►

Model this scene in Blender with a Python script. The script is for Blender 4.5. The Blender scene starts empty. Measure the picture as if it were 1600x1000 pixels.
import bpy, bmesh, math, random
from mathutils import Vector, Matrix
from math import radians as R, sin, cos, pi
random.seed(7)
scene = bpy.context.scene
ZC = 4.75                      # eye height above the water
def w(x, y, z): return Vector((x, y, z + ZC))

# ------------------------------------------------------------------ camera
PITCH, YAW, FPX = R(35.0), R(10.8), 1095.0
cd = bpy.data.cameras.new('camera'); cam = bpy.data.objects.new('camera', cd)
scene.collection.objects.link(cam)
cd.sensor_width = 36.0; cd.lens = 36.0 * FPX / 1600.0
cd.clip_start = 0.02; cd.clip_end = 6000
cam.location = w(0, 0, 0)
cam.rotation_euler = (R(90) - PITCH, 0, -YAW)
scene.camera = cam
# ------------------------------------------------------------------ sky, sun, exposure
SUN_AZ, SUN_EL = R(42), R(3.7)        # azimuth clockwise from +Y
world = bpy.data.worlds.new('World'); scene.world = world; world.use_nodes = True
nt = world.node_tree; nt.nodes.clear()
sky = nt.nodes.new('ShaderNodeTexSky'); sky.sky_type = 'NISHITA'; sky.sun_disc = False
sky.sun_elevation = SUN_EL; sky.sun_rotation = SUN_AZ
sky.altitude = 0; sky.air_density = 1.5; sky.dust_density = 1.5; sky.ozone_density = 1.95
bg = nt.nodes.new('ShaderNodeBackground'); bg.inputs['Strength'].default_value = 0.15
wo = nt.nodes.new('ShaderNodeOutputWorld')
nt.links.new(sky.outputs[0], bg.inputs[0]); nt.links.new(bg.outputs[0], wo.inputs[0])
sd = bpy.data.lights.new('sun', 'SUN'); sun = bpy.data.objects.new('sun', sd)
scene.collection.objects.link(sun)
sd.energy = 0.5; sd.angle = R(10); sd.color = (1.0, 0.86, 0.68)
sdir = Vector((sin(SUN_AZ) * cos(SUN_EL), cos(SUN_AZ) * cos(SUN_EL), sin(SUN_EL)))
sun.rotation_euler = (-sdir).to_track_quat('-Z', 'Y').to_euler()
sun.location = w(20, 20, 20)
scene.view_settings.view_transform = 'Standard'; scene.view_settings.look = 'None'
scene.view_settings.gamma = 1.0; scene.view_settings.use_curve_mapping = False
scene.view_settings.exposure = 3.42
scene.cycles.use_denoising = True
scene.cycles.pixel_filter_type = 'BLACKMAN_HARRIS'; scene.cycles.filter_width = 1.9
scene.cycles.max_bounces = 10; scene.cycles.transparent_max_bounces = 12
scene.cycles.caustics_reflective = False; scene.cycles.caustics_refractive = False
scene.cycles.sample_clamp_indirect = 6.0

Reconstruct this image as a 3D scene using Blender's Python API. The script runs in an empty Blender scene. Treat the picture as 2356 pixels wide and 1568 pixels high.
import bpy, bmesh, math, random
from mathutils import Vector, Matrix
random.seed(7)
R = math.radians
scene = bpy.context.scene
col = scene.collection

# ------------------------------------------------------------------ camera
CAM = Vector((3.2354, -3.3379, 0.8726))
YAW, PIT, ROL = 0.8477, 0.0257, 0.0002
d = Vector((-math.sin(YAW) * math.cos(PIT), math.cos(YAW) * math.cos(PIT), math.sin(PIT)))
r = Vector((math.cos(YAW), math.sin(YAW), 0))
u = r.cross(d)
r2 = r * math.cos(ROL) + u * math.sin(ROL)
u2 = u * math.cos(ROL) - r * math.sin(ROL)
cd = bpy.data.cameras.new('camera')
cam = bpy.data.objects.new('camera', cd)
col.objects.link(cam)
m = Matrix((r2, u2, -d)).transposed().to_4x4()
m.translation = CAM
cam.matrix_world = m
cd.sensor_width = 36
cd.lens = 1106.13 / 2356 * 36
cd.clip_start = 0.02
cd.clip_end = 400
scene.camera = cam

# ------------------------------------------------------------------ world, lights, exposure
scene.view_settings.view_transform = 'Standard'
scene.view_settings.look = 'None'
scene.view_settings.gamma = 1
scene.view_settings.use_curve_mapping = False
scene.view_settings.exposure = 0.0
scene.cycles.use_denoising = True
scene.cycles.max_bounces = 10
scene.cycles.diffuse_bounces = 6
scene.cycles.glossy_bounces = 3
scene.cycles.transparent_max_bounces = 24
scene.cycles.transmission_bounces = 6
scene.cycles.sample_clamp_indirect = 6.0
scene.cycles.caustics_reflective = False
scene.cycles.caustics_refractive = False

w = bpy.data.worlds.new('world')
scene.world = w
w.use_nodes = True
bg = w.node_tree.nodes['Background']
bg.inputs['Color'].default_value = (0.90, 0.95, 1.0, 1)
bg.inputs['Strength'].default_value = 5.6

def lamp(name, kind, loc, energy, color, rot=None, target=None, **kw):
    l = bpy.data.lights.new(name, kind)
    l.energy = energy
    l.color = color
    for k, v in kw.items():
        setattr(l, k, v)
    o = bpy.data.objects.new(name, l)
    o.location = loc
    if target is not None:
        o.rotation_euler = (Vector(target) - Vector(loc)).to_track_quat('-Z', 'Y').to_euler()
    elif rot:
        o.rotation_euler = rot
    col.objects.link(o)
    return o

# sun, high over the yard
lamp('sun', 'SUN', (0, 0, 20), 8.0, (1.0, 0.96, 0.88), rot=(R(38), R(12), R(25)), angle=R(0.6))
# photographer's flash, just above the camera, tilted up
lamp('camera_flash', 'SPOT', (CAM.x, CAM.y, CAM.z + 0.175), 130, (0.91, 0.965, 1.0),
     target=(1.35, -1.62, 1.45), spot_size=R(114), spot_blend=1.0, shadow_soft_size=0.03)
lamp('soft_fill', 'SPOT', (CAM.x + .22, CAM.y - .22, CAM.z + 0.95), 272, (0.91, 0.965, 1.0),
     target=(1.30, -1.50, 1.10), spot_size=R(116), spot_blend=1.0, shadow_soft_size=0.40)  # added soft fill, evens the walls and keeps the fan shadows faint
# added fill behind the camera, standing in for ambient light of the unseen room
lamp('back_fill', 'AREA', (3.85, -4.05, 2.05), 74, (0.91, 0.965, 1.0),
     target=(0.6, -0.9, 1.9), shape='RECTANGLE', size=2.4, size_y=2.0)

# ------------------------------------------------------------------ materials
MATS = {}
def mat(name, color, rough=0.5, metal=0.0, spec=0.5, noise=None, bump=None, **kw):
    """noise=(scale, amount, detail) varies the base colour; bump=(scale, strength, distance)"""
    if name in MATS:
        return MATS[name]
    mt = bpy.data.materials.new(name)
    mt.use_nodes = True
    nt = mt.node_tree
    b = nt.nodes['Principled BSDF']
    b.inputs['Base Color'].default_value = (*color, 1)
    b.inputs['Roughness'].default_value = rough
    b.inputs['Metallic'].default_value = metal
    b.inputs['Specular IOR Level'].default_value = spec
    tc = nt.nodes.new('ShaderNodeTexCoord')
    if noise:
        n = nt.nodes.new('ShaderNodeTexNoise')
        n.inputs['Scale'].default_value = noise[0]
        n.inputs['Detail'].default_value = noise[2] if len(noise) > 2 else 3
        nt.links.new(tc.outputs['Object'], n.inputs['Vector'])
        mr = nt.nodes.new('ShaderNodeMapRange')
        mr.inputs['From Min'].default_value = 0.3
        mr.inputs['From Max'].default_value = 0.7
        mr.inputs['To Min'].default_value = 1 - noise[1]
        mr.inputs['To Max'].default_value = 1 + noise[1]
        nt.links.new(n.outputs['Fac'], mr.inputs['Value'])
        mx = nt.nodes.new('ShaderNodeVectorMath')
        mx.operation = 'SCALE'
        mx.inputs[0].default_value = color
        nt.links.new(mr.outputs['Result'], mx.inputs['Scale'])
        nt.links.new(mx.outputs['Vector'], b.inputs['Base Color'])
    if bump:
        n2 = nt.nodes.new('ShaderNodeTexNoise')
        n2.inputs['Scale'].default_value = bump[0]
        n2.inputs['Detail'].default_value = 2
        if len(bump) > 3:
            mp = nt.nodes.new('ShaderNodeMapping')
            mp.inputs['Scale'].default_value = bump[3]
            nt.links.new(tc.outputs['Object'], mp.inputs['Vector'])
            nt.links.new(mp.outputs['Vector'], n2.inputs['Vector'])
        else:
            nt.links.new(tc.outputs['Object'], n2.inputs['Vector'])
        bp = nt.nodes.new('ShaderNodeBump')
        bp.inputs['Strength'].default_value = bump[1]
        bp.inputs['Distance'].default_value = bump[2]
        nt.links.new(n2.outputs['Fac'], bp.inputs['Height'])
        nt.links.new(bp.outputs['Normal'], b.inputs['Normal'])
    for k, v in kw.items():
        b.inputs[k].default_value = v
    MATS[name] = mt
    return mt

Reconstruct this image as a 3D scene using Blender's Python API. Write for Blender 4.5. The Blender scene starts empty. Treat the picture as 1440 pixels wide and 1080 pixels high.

◄

* [What this task involves]:
Every line from the first entry to the line containing "def w(x, y, z): return Vector((x, y, z + ZC))" should be transcribed exactly, and nothing beyond it.

* [Solution for this problem]:
Model this scene in Blender with a Python script. The script is for Blender 4.5. The Blender scene starts empty. Measure the picture as if it were 1600x1000 pixels.
import bpy, bmesh, math, random
from mathutils import Vector, Matrix
from math import radians as R, sin, cos, pi
random.seed(7)
scene = bpy.context.scene
ZC = 4.75                      # eye height above the water
def w(x, y, z): return Vector((x, y, z + ZC))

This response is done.